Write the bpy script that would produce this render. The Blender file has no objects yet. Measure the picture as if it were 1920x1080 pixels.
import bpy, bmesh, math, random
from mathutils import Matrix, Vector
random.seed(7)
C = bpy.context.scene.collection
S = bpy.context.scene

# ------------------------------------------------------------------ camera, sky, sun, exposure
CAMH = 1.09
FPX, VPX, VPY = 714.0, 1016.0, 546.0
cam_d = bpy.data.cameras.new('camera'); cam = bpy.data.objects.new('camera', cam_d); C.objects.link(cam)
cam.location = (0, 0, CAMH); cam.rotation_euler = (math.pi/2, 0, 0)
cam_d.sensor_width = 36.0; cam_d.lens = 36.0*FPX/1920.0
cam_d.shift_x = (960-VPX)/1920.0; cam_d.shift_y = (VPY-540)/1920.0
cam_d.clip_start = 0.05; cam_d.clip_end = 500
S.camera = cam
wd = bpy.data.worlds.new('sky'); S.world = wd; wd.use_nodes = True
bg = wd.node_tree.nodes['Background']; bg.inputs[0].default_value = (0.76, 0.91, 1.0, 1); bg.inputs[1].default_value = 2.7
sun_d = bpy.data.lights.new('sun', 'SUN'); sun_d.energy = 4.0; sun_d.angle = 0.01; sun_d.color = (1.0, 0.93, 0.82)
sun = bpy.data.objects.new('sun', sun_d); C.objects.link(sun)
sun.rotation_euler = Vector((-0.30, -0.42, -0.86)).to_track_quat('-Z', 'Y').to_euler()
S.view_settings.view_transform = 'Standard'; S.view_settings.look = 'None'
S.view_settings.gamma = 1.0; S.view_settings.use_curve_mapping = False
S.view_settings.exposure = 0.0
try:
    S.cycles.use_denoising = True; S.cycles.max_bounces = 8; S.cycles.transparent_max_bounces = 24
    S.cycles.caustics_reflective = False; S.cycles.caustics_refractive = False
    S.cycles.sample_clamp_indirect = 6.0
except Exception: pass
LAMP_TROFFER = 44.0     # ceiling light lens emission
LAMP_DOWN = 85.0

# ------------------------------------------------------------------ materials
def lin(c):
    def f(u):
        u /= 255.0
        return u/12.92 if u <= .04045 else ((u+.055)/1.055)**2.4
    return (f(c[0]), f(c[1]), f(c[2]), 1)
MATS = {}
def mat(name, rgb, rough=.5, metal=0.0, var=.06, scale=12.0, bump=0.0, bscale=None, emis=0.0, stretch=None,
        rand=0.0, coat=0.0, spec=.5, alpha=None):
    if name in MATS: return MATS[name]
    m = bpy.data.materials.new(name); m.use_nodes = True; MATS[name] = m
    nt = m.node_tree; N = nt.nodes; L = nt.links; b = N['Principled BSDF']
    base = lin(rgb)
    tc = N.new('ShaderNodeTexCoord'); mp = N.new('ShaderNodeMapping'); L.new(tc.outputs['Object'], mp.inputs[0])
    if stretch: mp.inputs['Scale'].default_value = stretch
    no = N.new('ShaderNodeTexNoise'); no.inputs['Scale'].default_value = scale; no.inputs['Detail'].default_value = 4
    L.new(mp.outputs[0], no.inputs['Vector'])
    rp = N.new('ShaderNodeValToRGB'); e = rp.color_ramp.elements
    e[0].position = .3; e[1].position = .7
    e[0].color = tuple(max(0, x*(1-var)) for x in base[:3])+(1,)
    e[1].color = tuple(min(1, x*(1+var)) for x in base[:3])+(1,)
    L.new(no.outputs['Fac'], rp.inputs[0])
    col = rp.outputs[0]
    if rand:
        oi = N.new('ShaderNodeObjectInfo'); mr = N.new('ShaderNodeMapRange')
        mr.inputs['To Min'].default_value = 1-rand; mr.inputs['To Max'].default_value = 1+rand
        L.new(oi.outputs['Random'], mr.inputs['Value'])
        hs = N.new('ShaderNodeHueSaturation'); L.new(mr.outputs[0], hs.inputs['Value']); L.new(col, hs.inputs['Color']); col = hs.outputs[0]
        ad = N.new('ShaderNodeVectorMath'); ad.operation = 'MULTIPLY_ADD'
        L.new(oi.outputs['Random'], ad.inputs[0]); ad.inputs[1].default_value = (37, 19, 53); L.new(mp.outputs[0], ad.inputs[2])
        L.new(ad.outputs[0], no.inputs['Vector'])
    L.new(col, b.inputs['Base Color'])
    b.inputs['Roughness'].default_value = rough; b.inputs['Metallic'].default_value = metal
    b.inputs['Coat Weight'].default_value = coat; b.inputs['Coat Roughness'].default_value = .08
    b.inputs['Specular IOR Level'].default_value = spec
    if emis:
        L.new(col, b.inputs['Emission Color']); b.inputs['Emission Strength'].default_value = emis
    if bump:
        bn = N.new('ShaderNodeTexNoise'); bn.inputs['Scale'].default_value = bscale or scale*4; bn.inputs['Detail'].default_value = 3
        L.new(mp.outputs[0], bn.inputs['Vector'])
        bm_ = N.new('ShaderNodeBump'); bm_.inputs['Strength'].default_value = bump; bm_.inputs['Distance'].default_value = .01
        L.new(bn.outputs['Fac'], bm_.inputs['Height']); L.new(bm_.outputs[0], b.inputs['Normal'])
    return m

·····

▶ _CHALLENGE_:
From the very first line of the data through the line with "S = bpy.context.scene" in it, please reproduce each line exactly and output nothing more.

▶ _FINISHED ANSWER_:
Write the bpy script that would produce this render. The Blender file has no objects yet. Measure the picture as if it were 1920x1080 pixels.
import bpy, bmesh, math, random
from mathutils import Matrix, Vector
random.seed(7)
C = bpy.context.scene.collection
S = bpy.context.scene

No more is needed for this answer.